** Start of SUPPLIED MATERIAL **

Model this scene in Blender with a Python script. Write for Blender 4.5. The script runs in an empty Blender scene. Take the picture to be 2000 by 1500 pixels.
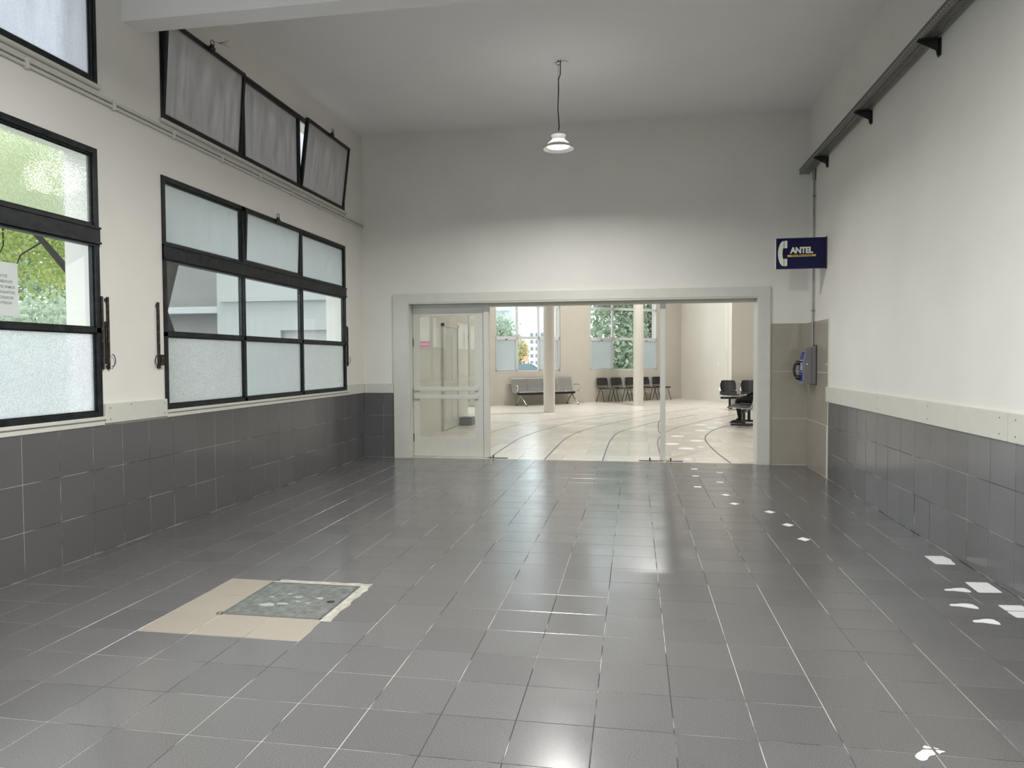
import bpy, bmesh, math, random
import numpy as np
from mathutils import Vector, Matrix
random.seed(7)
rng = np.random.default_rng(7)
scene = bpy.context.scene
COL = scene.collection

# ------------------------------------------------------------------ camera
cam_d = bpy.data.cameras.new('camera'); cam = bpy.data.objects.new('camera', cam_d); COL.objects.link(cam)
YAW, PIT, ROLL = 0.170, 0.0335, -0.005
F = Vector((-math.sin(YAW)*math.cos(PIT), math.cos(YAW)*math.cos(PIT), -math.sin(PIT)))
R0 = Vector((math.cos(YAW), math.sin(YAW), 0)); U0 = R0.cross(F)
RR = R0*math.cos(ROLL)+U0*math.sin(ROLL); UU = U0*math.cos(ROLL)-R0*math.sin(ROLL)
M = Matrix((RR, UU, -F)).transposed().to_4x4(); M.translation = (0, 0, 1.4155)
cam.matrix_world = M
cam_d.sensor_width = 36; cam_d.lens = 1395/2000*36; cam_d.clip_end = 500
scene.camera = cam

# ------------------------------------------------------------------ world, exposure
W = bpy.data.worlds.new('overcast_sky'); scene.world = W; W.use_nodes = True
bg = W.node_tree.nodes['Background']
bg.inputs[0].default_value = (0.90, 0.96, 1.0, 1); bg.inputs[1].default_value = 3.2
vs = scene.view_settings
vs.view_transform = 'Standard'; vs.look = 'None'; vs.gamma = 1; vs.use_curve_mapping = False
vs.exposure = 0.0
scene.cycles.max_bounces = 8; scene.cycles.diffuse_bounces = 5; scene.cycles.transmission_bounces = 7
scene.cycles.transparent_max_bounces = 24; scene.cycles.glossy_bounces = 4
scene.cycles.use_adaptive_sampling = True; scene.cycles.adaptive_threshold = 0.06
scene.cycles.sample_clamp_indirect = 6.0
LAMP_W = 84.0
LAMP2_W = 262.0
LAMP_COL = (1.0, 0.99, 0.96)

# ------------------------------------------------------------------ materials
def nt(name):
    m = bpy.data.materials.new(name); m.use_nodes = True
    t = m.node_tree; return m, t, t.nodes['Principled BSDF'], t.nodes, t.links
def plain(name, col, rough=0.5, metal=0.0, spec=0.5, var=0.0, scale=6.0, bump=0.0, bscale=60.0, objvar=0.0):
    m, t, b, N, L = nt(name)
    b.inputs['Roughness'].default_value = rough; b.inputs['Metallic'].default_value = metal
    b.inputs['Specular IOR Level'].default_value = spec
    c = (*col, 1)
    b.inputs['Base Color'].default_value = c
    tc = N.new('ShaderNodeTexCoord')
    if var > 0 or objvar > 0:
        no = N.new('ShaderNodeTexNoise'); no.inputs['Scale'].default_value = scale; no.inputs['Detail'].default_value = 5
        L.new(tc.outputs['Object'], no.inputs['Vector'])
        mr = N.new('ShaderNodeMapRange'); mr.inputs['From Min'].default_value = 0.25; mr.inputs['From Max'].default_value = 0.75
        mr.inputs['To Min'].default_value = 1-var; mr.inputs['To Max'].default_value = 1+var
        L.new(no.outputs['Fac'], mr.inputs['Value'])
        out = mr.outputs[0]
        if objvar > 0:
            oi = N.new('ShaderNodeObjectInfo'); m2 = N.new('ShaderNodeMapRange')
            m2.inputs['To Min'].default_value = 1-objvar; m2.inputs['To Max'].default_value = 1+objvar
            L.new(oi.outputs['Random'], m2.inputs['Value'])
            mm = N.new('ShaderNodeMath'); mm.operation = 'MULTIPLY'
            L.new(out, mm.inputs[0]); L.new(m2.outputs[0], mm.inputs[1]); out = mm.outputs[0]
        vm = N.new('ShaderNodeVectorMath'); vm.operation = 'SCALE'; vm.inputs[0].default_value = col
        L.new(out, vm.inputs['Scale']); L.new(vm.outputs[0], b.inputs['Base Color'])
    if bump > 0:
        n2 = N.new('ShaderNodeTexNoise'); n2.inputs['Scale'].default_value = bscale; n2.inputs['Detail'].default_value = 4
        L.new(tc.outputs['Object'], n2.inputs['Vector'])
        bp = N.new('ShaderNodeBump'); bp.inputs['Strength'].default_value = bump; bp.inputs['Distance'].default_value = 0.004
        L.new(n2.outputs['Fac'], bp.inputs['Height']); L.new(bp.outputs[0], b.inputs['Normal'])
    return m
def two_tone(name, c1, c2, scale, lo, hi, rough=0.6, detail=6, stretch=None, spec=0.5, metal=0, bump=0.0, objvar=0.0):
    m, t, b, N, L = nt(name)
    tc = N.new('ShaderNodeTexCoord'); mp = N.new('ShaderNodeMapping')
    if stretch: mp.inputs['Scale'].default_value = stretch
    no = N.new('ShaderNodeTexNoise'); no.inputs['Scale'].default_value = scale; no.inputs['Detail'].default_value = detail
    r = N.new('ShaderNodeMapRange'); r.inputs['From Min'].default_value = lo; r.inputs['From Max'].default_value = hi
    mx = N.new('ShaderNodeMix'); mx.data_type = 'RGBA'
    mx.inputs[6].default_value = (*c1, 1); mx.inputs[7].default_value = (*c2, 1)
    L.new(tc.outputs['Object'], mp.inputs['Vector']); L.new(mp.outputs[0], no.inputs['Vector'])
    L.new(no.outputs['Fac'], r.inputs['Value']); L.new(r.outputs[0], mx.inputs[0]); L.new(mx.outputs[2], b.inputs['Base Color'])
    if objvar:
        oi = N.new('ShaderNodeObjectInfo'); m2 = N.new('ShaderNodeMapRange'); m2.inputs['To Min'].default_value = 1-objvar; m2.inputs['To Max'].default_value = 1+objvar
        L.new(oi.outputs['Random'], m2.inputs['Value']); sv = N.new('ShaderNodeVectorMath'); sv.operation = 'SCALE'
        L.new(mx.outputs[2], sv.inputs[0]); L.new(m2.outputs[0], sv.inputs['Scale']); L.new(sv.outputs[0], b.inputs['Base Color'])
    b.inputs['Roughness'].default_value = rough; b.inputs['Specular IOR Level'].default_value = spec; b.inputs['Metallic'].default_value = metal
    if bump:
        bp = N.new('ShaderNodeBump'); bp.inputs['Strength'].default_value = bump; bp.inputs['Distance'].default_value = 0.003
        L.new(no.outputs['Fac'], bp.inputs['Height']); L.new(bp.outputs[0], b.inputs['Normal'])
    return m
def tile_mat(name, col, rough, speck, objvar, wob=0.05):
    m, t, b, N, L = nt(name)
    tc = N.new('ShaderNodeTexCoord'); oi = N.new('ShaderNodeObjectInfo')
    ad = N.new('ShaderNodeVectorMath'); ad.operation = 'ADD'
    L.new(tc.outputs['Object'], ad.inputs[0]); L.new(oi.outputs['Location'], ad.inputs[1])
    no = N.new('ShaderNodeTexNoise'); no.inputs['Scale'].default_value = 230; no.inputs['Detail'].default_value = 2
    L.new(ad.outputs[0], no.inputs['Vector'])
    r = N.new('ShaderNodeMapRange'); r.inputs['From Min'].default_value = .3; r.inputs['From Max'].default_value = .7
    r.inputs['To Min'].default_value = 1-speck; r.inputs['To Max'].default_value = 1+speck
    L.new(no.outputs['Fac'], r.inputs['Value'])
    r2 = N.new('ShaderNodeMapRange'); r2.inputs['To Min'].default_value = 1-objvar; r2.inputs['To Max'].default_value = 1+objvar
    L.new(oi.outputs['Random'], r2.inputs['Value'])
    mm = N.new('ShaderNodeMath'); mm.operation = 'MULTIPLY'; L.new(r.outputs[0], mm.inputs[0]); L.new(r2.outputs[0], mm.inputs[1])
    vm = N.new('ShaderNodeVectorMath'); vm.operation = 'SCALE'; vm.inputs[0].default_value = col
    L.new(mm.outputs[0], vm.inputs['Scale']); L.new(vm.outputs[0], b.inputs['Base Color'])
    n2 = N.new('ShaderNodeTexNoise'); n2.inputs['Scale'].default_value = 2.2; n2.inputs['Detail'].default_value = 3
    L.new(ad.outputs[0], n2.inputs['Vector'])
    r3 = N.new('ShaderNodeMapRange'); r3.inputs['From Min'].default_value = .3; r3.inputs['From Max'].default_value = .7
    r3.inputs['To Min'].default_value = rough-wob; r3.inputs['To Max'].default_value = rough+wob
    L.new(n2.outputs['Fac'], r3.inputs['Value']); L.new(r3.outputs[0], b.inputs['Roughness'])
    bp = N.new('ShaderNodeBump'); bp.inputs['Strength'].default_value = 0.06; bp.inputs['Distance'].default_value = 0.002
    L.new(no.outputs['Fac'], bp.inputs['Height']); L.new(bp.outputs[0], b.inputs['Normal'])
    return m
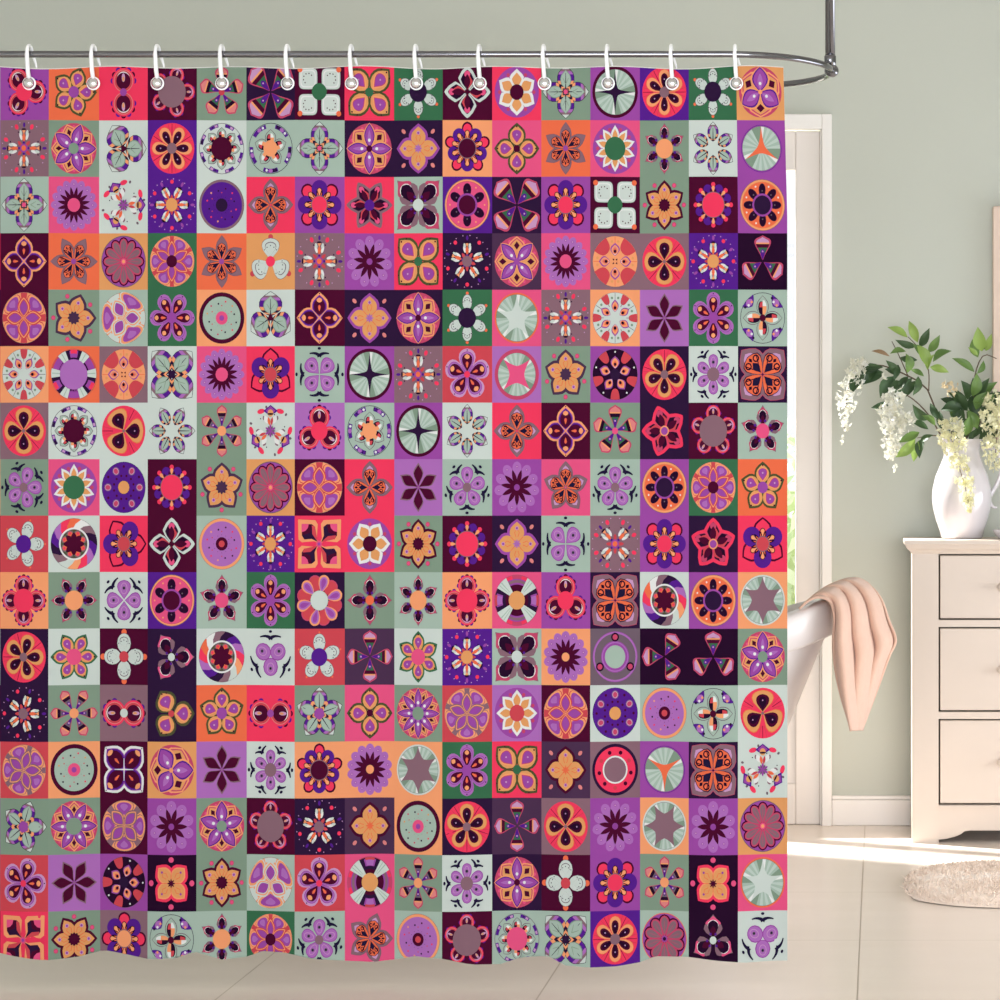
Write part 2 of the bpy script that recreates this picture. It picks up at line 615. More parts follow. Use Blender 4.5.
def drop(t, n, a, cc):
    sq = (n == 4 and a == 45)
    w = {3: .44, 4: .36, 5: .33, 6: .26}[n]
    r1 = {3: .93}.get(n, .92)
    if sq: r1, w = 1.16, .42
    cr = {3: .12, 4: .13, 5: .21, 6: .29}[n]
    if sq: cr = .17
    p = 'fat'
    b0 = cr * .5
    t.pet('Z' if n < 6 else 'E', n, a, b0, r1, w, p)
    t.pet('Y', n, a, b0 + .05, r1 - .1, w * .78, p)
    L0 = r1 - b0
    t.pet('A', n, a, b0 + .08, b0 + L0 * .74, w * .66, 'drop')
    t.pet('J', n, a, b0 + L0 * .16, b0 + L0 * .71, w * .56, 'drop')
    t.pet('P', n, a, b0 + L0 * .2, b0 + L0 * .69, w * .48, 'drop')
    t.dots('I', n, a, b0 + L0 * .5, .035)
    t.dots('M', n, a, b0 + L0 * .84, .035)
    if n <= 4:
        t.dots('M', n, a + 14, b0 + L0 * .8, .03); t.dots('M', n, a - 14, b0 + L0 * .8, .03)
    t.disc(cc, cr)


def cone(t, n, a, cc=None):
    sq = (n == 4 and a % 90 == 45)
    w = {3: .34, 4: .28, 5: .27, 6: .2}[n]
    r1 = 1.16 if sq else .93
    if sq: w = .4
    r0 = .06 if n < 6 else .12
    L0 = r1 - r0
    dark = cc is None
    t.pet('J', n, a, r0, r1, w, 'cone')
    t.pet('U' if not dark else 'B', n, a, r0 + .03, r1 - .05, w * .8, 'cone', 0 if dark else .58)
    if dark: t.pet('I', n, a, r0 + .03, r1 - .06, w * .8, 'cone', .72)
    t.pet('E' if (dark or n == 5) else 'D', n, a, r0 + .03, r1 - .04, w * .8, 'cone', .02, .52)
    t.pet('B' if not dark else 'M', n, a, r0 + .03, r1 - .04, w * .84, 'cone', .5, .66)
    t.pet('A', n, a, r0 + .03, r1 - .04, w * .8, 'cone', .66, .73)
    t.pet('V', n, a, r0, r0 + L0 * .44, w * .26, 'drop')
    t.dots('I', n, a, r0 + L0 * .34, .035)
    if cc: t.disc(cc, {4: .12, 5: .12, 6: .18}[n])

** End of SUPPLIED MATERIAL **

Could the lines from the top of the material through the line with "scene.camera = cam" be repeated exactly, pictures left out?

Model this scene in Blender with a Python script. Write for Blender 4.5. The script runs in an empty Blender scene. Take the picture to be 2000 by 1500 pixels.
import bpy, bmesh, math, random
import numpy as np
from mathutils import Vector, Matrix
random.seed(7)
rng = np.random.default_rng(7)
scene = bpy.context.scene
COL = scene.collection

# ------------------------------------------------------------------ camera
cam_d = bpy.data.cameras.new('camera'); cam = bpy.data.objects.new('camera', cam_d); COL.objects.link(cam)
YAW, PIT, ROLL = 0.170, 0.0335, -0.005
F = Vector((-math.sin(YAW)*math.cos(PIT), math.cos(YAW)*math.cos(PIT), -math.sin(PIT)))
R0 = Vector((math.cos(YAW), math.sin(YAW), 0)); U0 = R0.cross(F)
RR = R0*math.cos(ROLL)+U0*math.sin(ROLL); UU = U0*math.cos(ROLL)-R0*math.sin(ROLL)
M = Matrix((RR, UU, -F)).transposed().to_4x4(); M.translation = (0, 0, 1.4155)
cam.matrix_world = M
cam_d.sensor_width = 36; cam_d.lens = 1395/2000*36; cam_d.clip_end = 500
scene.camera = cam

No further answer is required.